To strengthen and professionalise policing in Rakhine, the Commission recommends simplifying the security infrastructure in Rakhine by creating a unified agency for all policing in the state, with a single chain of command reporting directly to the chief of Myanmar’s Police Force. This could be done, for instance, by folding the Border Guard Police into thenational police. Improved training – including in human rights, community policing, civilian protection and languages – should be provided to all members of the security forces in order to improve intelligence gathering and relations with local communities. In general, and as recommended in the interim report, the police force should reflect the population in all components, including women and minorities.

Bilateral relations with Bangladesh

Given the importance of strong bilateral cooperation to secure the border and address shared challenges – including drug trafficking – the Commission welcomes steps taken to improve cooperation with Bangladesh over the past year, which are in line with the recommendations of its interim report.

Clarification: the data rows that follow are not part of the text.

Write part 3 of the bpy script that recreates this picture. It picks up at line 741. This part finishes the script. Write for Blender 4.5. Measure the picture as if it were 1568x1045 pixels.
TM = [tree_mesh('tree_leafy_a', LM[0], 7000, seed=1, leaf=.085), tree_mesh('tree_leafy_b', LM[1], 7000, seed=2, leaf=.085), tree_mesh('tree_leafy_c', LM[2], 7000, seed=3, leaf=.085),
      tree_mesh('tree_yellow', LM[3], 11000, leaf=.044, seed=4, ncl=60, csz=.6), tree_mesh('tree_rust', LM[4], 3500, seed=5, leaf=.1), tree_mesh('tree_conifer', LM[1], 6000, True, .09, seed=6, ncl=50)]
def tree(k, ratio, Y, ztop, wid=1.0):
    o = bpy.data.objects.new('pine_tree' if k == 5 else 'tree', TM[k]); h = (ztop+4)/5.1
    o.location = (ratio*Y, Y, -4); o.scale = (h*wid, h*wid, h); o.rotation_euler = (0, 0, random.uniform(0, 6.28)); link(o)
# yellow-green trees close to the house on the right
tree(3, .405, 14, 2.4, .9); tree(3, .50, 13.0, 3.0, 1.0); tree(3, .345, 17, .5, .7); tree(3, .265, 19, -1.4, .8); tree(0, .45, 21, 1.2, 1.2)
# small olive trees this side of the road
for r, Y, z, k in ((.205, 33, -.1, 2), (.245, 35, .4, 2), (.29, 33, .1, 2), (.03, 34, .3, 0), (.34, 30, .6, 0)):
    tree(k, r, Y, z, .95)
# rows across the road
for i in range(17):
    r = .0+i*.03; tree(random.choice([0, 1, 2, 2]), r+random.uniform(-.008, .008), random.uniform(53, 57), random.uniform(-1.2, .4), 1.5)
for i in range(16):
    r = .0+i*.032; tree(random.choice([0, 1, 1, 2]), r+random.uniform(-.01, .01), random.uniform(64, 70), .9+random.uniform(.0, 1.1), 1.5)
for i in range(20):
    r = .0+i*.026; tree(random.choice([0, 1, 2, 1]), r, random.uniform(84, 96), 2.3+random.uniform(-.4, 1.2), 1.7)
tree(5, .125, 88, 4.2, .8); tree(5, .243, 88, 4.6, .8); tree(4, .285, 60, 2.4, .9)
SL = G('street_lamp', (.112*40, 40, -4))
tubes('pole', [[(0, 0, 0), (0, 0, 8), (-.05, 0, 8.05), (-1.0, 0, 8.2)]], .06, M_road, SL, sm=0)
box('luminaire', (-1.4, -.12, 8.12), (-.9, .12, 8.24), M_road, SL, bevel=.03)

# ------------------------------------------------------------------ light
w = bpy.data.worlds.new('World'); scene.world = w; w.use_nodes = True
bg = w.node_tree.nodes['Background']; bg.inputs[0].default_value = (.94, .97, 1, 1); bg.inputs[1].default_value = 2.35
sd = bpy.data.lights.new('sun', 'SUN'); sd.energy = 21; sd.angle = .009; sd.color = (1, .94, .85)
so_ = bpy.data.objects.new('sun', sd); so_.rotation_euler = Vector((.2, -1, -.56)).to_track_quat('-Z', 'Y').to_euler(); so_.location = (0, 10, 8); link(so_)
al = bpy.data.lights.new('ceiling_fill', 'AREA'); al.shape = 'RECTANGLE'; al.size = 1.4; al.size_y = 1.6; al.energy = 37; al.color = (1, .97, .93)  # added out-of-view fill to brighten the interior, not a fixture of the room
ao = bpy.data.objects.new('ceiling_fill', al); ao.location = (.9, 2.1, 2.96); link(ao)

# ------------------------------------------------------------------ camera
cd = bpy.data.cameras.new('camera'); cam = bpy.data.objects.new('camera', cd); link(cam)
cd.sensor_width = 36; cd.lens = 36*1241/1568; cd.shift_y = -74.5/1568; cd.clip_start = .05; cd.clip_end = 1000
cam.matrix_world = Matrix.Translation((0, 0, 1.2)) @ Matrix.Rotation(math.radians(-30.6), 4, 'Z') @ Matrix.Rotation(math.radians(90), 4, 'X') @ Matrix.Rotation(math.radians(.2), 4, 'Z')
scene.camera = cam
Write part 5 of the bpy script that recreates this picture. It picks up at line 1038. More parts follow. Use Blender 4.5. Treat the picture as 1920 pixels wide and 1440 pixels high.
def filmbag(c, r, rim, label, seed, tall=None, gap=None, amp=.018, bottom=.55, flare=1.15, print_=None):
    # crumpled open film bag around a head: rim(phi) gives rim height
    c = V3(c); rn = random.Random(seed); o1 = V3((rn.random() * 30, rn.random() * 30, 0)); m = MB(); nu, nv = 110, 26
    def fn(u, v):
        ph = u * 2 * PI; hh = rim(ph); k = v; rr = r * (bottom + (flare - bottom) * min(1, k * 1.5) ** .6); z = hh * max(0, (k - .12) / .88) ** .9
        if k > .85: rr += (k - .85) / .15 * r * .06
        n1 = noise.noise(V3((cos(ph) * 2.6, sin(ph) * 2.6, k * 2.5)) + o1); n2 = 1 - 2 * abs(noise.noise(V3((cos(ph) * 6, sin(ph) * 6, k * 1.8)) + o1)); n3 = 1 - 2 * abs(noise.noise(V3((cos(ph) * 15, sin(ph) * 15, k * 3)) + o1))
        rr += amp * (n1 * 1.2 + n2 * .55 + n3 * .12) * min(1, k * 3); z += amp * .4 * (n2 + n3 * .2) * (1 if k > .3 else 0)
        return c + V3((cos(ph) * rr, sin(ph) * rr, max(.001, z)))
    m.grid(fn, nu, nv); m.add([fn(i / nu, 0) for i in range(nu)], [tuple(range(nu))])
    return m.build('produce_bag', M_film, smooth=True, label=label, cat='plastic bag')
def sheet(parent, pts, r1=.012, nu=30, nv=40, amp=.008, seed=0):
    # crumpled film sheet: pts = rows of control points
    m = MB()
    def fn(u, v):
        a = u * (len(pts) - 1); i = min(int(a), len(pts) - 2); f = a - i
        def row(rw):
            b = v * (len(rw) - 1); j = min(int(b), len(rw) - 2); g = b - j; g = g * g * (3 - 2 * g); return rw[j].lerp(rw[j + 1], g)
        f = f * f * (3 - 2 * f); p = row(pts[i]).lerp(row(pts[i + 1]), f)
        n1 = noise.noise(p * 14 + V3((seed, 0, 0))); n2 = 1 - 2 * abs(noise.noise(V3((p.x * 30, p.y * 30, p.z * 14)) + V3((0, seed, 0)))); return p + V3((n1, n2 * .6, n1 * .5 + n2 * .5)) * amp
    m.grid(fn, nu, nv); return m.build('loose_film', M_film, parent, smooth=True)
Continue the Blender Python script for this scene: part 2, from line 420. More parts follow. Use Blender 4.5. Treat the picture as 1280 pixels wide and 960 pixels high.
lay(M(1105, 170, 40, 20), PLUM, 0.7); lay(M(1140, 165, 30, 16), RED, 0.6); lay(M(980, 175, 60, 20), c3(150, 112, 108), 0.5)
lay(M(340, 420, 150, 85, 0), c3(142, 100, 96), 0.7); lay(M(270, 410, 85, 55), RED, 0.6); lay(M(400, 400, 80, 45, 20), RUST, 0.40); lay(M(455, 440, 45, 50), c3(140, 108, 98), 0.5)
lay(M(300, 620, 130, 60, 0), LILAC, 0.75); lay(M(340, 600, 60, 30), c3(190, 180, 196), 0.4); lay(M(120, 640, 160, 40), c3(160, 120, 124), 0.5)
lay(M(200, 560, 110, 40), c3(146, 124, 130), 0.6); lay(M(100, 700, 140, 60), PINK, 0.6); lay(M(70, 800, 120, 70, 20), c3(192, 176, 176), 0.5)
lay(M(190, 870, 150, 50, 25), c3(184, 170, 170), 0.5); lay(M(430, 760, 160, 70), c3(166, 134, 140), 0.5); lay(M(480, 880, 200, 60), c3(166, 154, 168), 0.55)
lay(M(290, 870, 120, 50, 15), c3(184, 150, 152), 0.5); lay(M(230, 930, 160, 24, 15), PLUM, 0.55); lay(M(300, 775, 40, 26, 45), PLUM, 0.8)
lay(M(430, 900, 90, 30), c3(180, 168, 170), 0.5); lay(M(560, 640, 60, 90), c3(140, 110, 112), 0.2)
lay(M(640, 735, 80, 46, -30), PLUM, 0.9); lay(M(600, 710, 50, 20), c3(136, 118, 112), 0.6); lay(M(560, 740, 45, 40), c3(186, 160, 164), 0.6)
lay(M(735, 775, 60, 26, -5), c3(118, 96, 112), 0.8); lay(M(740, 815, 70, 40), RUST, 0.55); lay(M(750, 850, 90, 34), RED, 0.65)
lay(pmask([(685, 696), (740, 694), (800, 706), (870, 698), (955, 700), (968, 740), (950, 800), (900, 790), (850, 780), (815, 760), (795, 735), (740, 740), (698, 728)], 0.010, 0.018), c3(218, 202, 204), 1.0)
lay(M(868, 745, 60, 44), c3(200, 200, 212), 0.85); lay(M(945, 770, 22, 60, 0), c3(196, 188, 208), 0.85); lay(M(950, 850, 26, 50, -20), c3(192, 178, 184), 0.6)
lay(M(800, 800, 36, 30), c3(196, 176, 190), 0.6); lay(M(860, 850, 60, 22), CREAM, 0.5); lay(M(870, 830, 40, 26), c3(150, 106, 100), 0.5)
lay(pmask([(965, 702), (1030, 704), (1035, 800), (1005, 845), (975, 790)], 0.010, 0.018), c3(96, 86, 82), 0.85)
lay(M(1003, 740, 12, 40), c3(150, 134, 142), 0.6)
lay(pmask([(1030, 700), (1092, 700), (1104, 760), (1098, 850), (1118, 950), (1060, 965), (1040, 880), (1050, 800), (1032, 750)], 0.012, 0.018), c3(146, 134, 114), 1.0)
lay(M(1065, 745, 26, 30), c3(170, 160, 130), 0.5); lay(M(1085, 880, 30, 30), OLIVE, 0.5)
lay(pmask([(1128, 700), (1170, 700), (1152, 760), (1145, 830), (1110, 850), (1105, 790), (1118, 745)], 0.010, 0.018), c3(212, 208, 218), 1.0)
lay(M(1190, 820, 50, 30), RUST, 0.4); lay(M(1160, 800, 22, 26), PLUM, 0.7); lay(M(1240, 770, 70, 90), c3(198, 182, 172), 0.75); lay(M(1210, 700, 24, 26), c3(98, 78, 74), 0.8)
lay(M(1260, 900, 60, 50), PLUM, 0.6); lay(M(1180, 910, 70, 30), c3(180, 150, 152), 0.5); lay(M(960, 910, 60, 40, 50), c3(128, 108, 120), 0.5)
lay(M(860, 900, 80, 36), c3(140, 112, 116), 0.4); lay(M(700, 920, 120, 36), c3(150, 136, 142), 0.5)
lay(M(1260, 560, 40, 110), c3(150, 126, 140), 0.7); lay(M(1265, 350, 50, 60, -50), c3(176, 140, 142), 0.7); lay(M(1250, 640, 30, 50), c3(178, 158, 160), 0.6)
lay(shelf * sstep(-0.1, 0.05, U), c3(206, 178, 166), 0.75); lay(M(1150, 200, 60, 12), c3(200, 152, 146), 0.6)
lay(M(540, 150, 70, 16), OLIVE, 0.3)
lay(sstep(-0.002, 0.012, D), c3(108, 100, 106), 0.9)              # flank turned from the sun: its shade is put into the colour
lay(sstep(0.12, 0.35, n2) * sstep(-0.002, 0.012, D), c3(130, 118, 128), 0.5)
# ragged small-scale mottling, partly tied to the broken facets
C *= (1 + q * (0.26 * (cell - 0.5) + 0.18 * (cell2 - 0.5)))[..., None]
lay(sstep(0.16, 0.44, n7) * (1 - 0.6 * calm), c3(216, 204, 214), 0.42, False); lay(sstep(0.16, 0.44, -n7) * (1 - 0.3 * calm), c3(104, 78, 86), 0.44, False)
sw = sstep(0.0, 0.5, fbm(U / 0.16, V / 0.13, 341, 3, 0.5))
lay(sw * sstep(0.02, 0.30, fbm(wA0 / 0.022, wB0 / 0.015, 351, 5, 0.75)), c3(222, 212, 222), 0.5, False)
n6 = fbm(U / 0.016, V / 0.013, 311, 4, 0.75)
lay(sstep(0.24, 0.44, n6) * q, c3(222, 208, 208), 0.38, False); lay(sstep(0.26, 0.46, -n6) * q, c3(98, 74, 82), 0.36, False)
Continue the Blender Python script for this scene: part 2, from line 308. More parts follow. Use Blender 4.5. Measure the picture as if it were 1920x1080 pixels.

The Commission recommends that Myanmar and Bangladesh further strengthen their bilateral cooperation in various areas.

Implementation of the Commission’s recommendations

With the submission of its final report, the Advisory Commission on Rakhine has completed its mandate. However the Commission has proposed a mechanism by which the Government can ensure effective implementation of its recommendations.

It calls for a ministerial level appointment to be made with the sole function of coordinating policy on Rakhine State and ensuring the effective implementation of the Rakhine Advisory Commission’s recommendations. The appointee should be supported by a permanent and well-staffed secretariat, which will be an integral part of the Central Committee on Implementation of Peace and Development in Rakhine State and support its work.